Abstract

Virginia Woolf often asks us important literary questions in a form which only literature, and not literary criticism, can answer (e.g. how much poetry can we see in a single day in the life of Clarissa Dalloway?). In “Women and Fiction,” Woolf urges us to consider the lives of extraordinary women writers only in the light of the lives of ordinary women, because these were the ways of life experienced by extraordinary women writers, too. But stated in this rather literary form, there is not much the critic or even the linguist can say: the lexical pair “extraordinary” and “ordinary,” defined only in opposition to each other, seem to demand novelistic rather than critical treatment. In this paper, we reframe the question so that we can bring to bear literary critical and even linguistic methods. We take it that between the fifteenth and the eighteenth century, a woman for whom writing was an occupation was “extraordinary,” even if the lives they led at home were much like those of other women. Such women writers sometimes enjoyed rather more opportunities than ordinary women; for example, the medieval mystic Margery Kempe had extraordinary opportunities for religious contemplation, travel, and renown in addition to the usual chances available to a housewife and a mother.
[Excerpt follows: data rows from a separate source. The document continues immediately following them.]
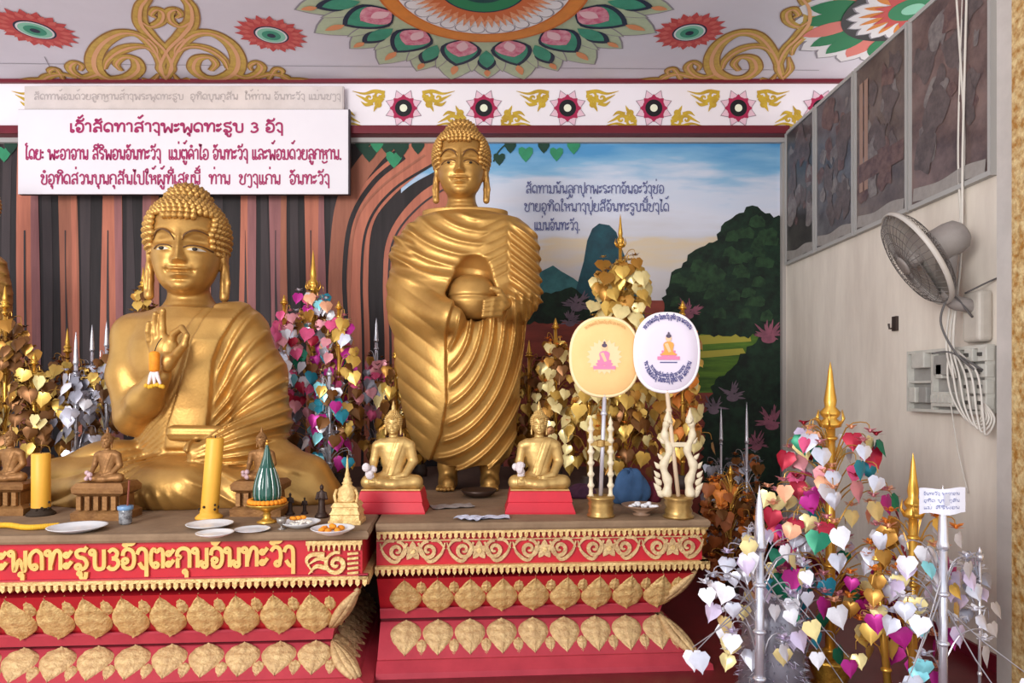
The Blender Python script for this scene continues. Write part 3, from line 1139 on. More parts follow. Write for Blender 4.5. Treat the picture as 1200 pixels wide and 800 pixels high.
def petal_mesh(mb, M, w, h, down=False, mi=0, bulge=.035):
    """carved lotus petal standing off the plane x (across), z (up); fat end low, tip at the top unless down"""
    n, k = 14, 10
    v, f = [], []
    for i in range(n + 1):
        t = i / n
        if t < .32:
            s = math.sqrt(max(0, 1 - (1 - max(t, .02) / .32) ** 2))
        else:
            s = math.cos((t - .32) / .68 * PI / 2) ** 1.05 if t < .995 else 0
        z = t * h
        if down:
            z = h - z
        for j in range(k + 1):
            q = -1 + 2 * j / k
            b = bulge * math.sqrt(max(0, 1 - q * q)) * (1 - .3 * t) * (.35 + .65 * math.sin(PI * min(1, .15 + t * .85)))
            rib = .006 * math.cos(q * 9) * (1 - abs(q)) + .005 * math.cos(t * 26 + abs(q) * 4)
            v.append((q * s * w / 2, -b - (rib if abs(q) < .95 else 0), z))
    for i in range(n):
        for j in range(k):
            a = i * (k + 1) + j
            f.append((a, a + 1, a + k + 2, a + k + 1))
    mb.add(v, f, mi, M)


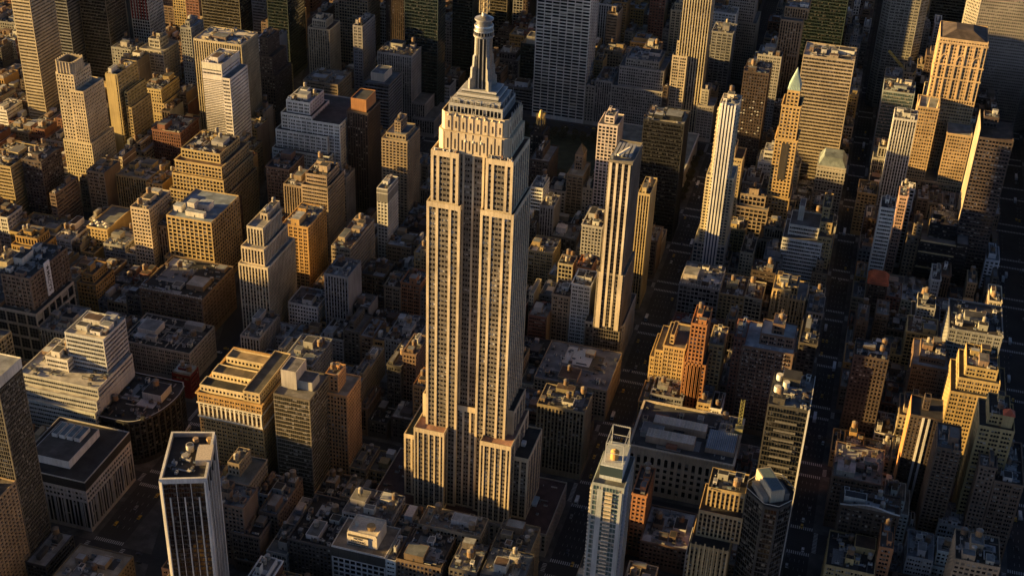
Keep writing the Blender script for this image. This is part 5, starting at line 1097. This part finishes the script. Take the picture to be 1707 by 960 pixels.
special('curved', cp, 40, (1.8,3.8,.1,.14,.15,.05,1.0), (.03,.03,.03), (.04,.038,.036), 'black store block with rounded corner and white roof rim on the square', gcol=(.004,.004,.004), bcol=(.03,.03,.03),
        extra=lambda W,G,R,root,r: [W.poly([(*a,40.3),(*b,40.3),(*c,40.3),(*d,40.3)],(.42,.41,.38)) for o in [inset(cp,.9)] for a,b,c,d in [(cp[i],cp[(i+1)%len(cp)],o[(i+1)%len(cp)],o[i]) for i in range(len(cp))]])
bp = [(-209.1,-240.6),(-184.9,-231.4),(-199.9,-190.7),(-223.8,-198.7)]
def ex_1250(W, G, R, root, r):
    for i in range(4):
        a, b = Vector(bp[i]), Vector(bp[(i+1)%4]); u = (b-a).normalized(); L = (b-a).length; n = Vector((u.y,-u.x))
        k = 7 if L < 35 else 10
        X = MB(); X.off = tuple(root.location)
        for j in range(k):
            p = a+u*(.5+(L-1)*j/(k-1)); wd = .8 if j in (0,k-1) else .45 if j % 2 else .22
            top = 146 if j % 2 == 0 or j in (0,k-1) else 134
            X.bar((p.x+n.x*.3,p.y+n.y*.3,2),(p.x+n.x*.3,p.y+n.y*.3,top),wd*1.4,(.55,.53,.49))
        obj('mullion', X, [MW], root)
    W.prism(inset(bp,-.5), 144.5, 148, (.62,.60,.56), top=False)
    o, q = inset(bp,-.5), inset(bp,.9)
    for i in range(4): W.poly([(*o[i],148),(*o[(i+1)%4],148),(*q[(i+1)%4],148),(*q[i],148)],(.62,.60,.56)); W.poly([(*q[i],148),(*q[(i+1)%4],148),(*q[(i+1)%4],144),(*q[i],144)],(.40,.38,.35))
    X = MB(); X.off = tuple(root.location)
    X.prism(rotpoly(rect(-200,-191,-219,-204),math.radians(20),(-196,-212)),144,149,(.55,.47,.36)); X.cyl(-207,-208,145,149.5,2.4,2.4,(.45,.42,.36),0,16); X.cyl(-206,-216,145,148,2.2,2.2,(.3,.28,.25),0,16)
    X.cyl(-207,-208,149.5,149.6,1.8,1.8,(.05,.05,.05),0,16); X.cyl(-200,-197,144,148,1.8,1.7,(.45,.3,.14),0,12); X.cyl(-208,-199,144,147.5,1.8,1.7,(.35,.25,.16),0,12)
    for i in range(26): unit(X, r, r.uniform(-212,-197), r.uniform(-231,-205), 145)
    o = obj('rooftop_plant', X, [MP], root); o['kind'] = 'stuff'
special('black_white', bp, 146, (1.5,3.6,.12,.2,.25,.08,1.0), (.045,.042,.04), (.05,.045,.04), 'black glass tower with white vertical mullions and framed roof at lower left', extra=ex_1250, gcol=(.004,.004,.004), fur=False)
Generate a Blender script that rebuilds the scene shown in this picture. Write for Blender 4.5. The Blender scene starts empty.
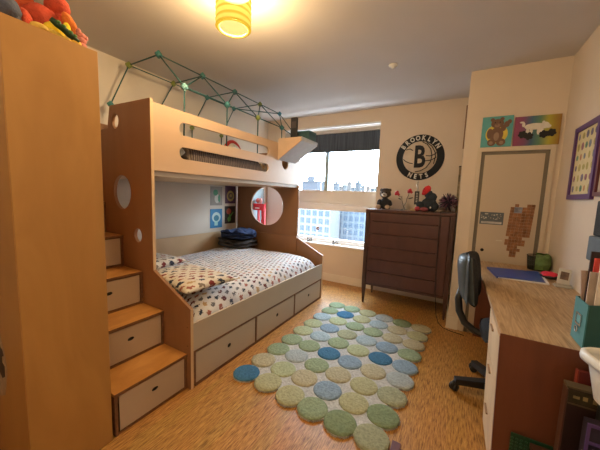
import bpy, bmesh, math, random
from mathutils import Vector, Matrix, noise
from mathutils.geometry import tessellate_polygon
random.seed(7)
S = bpy.context.scene
C = S.collection
PI = math.pi
R = math.radians

# ------------------------------------------------------------------ camera
def cam_axes(yaw, pitch, roll):
    cy, sy, cp, sp, cr, sr = math.cos(yaw), math.sin(yaw), math.cos(pitch), math.sin(pitch), math.cos(roll), math.sin(roll)
    fw = Vector((sy*cp, cy*cp, sp)); rt = Vector((cy, -sy, 0)); up = rt.cross(fw)
    return fw, rt*cr + up*sr, up*cr - rt*sr
fw, rt, up = cam_axes(-0.5129, -0.1069, 0.0363)
cd = bpy.data.cameras.new('camera'); cam = bpy.data.objects.new('camera', cd); C.objects.link(cam)
M = Matrix((rt, up, -fw)).transposed().to_4x4(); M.translation = (1.4508, -1.1849, 1.3258)
cam.matrix_world = M
cd.sensor_fit = 'HORIZONTAL'; cd.sensor_width = 36; cd.lens = 275.95/600*36; cd.clip_start = .02; cd.clip_end = 5000
S.camera = cam
S.view_settings.view_transform = 'Standard'; S.view_settings.look = 'None'
S.view_settings.gamma = 1; S.view_settings.use_curve_mapping = False
S.view_settings.exposure = 0.58

# ------------------------------------------------------------------ light
w = bpy.data.worlds.new('world'); S.world = w; w.use_nodes = True
nt = w.node_tree; nt.nodes.clear()
out = nt.nodes.new('ShaderNodeOutputWorld'); bg = nt.nodes.new('ShaderNodeBackground')
tc = nt.nodes.new('ShaderNodeTexCoord'); sx = nt.nodes.new('ShaderNodeSeparateXYZ'); rp = nt.nodes.new('ShaderNodeValToRGB')
nt.links.new(tc.outputs['Generated'], sx.inputs[0]); nt.links.new(sx.outputs['Z'], rp.inputs[0]); nt.links.new(rp.outputs[0], bg.inputs[0]); nt.links.new(bg.outputs[0], out.inputs[0])
rp.color_ramp.elements[0].position = 0.0; rp.color_ramp.elements[0].color = (.82, .92, 1, 1)
rp.color_ramp.elements[1].position = .6; rp.color_ramp.elements[1].color = (.74, .87, 1, 1)
bg.inputs[1].default_value = 17.5

def point(name, loc, power, col, rad):
    l = bpy.data.lights.new(name, 'POINT'); l.energy = power; l.color = col; l.shadow_soft_size = rad
    o = bpy.data.objects.new(name, l); C.objects.link(o); o.location = loc
    return o
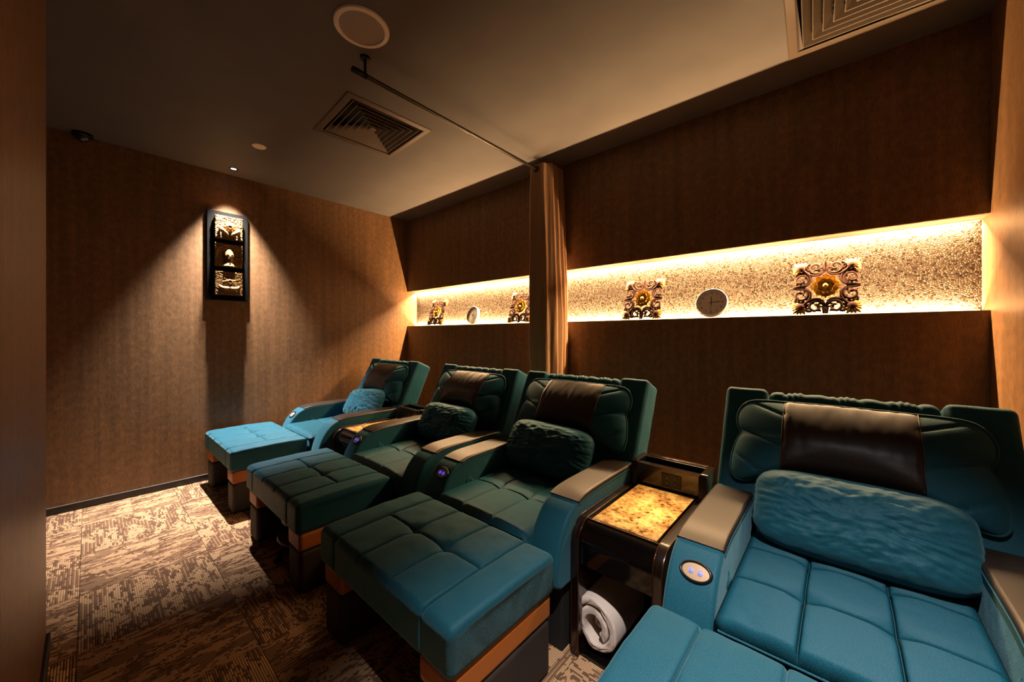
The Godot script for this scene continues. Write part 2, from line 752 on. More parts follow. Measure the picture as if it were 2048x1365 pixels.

It is true that sometimes these women had even more meagre affordances than ordinary women; for example, Mary Wollstonecraft, who did not live to enjoy either married life or motherhood for very long. However, it is also true that in both cases, texts had to bear the imprint of the lives of the ordinary women who read and had to understand them. This paper takes an interdisciplinary approach, combining grammar and history to trace the emergence of a female voice and a female subject in autobiographical and travel writing.